▶ [Directive]
Return every line of the material exactly.
***** Data segment *****
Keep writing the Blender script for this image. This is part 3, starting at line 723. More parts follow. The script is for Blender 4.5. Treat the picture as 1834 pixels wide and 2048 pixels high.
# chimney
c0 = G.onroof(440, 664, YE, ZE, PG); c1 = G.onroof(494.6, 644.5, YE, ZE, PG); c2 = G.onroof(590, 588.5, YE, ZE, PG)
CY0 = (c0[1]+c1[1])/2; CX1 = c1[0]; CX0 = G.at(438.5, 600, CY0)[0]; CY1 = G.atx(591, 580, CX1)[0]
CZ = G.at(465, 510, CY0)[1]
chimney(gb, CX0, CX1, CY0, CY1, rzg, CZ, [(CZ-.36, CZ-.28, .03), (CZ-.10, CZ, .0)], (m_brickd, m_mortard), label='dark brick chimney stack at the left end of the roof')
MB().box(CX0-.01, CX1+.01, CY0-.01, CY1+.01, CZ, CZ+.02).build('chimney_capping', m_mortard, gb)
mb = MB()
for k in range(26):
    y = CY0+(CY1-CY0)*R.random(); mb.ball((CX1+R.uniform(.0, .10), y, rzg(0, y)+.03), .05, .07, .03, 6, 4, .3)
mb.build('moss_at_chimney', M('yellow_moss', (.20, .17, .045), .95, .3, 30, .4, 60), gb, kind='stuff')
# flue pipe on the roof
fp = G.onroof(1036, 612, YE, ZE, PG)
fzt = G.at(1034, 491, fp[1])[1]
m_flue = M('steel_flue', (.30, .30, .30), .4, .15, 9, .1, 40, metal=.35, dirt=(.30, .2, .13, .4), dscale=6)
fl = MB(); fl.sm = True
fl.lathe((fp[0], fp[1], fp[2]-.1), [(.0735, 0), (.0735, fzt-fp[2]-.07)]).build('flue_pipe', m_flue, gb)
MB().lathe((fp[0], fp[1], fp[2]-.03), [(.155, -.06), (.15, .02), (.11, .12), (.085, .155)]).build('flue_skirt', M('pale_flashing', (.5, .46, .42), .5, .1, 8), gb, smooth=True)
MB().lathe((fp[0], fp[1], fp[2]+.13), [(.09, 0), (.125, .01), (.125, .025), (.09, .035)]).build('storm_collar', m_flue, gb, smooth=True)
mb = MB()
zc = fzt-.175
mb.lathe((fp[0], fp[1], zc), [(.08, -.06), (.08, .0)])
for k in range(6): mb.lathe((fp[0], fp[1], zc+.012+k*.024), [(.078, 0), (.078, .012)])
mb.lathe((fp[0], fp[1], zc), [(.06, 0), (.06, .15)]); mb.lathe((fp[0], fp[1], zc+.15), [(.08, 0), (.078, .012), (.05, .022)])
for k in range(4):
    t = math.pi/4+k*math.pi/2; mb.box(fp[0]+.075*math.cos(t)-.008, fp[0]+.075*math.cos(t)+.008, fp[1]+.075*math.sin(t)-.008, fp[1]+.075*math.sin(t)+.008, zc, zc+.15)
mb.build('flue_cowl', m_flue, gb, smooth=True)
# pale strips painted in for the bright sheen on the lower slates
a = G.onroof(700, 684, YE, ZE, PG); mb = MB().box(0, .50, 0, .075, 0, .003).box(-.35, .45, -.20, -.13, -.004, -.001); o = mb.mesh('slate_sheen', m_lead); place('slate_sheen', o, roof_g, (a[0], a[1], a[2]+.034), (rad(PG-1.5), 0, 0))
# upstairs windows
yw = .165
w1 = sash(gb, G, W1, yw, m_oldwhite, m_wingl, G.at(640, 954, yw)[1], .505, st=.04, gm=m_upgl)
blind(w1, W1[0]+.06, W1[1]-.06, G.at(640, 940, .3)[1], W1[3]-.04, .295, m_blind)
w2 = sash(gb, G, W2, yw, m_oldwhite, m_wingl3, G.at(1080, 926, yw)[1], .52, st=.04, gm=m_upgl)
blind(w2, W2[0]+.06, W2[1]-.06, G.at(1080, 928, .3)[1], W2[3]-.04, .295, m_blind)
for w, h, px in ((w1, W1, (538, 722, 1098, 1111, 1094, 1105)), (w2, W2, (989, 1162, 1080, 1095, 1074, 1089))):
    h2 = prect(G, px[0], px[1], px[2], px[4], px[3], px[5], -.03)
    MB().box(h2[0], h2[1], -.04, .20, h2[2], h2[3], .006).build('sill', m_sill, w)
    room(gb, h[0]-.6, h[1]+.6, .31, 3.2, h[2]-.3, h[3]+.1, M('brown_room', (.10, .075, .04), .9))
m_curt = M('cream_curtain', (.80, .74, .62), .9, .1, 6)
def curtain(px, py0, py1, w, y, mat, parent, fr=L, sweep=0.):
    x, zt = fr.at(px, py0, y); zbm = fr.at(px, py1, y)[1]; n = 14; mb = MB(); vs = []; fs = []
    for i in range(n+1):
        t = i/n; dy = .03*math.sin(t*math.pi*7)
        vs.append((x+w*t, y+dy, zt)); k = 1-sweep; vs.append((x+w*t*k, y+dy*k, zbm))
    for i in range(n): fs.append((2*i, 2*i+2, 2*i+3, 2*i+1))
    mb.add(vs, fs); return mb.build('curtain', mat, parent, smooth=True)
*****
▶ [Response]
Keep writing the Blender script for this image. This is part 3, starting at line 723. More parts follow. The script is for Blender 4.5. Treat the picture as 1834 pixels wide and 2048 pixels high.
# chimney
c0 = G.onroof(440, 664, YE, ZE, PG); c1 = G.onroof(494.6, 644.5, YE, ZE, PG); c2 = G.onroof(590, 588.5, YE, ZE, PG)
CY0 = (c0[1]+c1[1])/2; CX1 = c1[0]; CX0 = G.at(438.5, 600, CY0)[0]; CY1 = G.atx(591, 580, CX1)[0]
CZ = G.at(465, 510, CY0)[1]
chimney(gb, CX0, CX1, CY0, CY1, rzg, CZ, [(CZ-.36, CZ-.28, .03), (CZ-.10, CZ, .0)], (m_brickd, m_mortard), label='dark brick chimney stack at the left end of the roof')
MB().box(CX0-.01, CX1+.01, CY0-.01, CY1+.01, CZ, CZ+.02).build('chimney_capping', m_mortard, gb)
mb = MB()
for k in range(26):
    y = CY0+(CY1-CY0)*R.random(); mb.ball((CX1+R.uniform(.0, .10), y, rzg(0, y)+.03), .05, .07, .03, 6, 4, .3)
mb.build('moss_at_chimney', M('yellow_moss', (.20, .17, .045), .95, .3, 30, .4, 60), gb, kind='stuff')
# flue pipe on the roof
fp = G.onroof(1036, 612, YE, ZE, PG)
fzt = G.at(1034, 491, fp[1])[1]
m_flue = M('steel_flue', (.30, .30, .30), .4, .15, 9, .1, 40, metal=.35, dirt=(.30, .2, .13, .4), dscale=6)
fl = MB(); fl.sm = True
fl.lathe((fp[0], fp[1], fp[2]-.1), [(.0735, 0), (.0735, fzt-fp[2]-.07)]).build('flue_pipe', m_flue, gb)
MB().lathe((fp[0], fp[1], fp[2]-.03), [(.155, -.06), (.15, .02), (.11, .12), (.085, .155)]).build('flue_skirt', M('pale_flashing', (.5, .46, .42), .5, .1, 8), gb, smooth=True)
MB().lathe((fp[0], fp[1], fp[2]+.13), [(.09, 0), (.125, .01), (.125, .025), (.09, .035)]).build('storm_collar', m_flue, gb, smooth=True)
mb = MB()
zc = fzt-.175
mb.lathe((fp[0], fp[1], zc), [(.08, -.06), (.08, .0)])
for k in range(6): mb.lathe((fp[0], fp[1], zc+.012+k*.024), [(.078, 0), (.078, .012)])
mb.lathe((fp[0], fp[1], zc), [(.06, 0), (.06, .15)]); mb.lathe((fp[0], fp[1], zc+.15), [(.08, 0), (.078, .012), (.05, .022)])
for k in range(4):
    t = math.pi/4+k*math.pi/2; mb.box(fp[0]+.075*math.cos(t)-.008, fp[0]+.075*math.cos(t)+.008, fp[1]+.075*math.sin(t)-.008, fp[1]+.075*math.sin(t)+.008, zc, zc+.15)
mb.build('flue_cowl', m_flue, gb, smooth=True)
# pale strips painted in for the bright sheen on the lower slates
a = G.onroof(700, 684, YE, ZE, PG); mb = MB().box(0, .50, 0, .075, 0, .003).box(-.35, .45, -.20, -.13, -.004, -.001); o = mb.mesh('slate_sheen', m_lead); place('slate_sheen', o, roof_g, (a[0], a[1], a[2]+.034), (rad(PG-1.5), 0, 0))
# upstairs windows
yw = .165
w1 = sash(gb, G, W1, yw, m_oldwhite, m_wingl, G.at(640, 954, yw)[1], .505, st=.04, gm=m_upgl)
blind(w1, W1[0]+.06, W1[1]-.06, G.at(640, 940, .3)[1], W1[3]-.04, .295, m_blind)
w2 = sash(gb, G, W2, yw, m_oldwhite, m_wingl3, G.at(1080, 926, yw)[1], .52, st=.04, gm=m_upgl)
blind(w2, W2[0]+.06, W2[1]-.06, G.at(1080, 928, .3)[1], W2[3]-.04, .295, m_blind)
for w, h, px in ((w1, W1, (538, 722, 1098, 1111, 1094, 1105)), (w2, W2, (989, 1162, 1080, 1095, 1074, 1089))):
    h2 = prect(G, px[0], px[1], px[2], px[4], px[3], px[5], -.03)
    MB().box(h2[0], h2[1], -.04, .20, h2[2], h2[3], .006).build('sill', m_sill, w)
    room(gb, h[0]-.6, h[1]+.6, .31, 3.2, h[2]-.3, h[3]+.1, M('brown_room', (.10, .075, .04), .9))
m_curt = M('cream_curtain', (.80, .74, .62), .9, .1, 6)
def curtain(px, py0, py1, w, y, mat, parent, fr=L, sweep=0.):
    x, zt = fr.at(px, py0, y); zbm = fr.at(px, py1, y)[1]; n = 14; mb = MB(); vs = []; fs = []
    for i in range(n+1):
        t = i/n; dy = .03*math.sin(t*math.pi*7)
        vs.append((x+w*t, y+dy, zt)); k = 1-sweep; vs.append((x+w*t*k, y+dy*k, zbm))
    for i in range(n): fs.append((2*i, 2*i+2, 2*i+3, 2*i+1))
    mb.add(vs, fs); return mb.build('curtain', mat, parent, smooth=True)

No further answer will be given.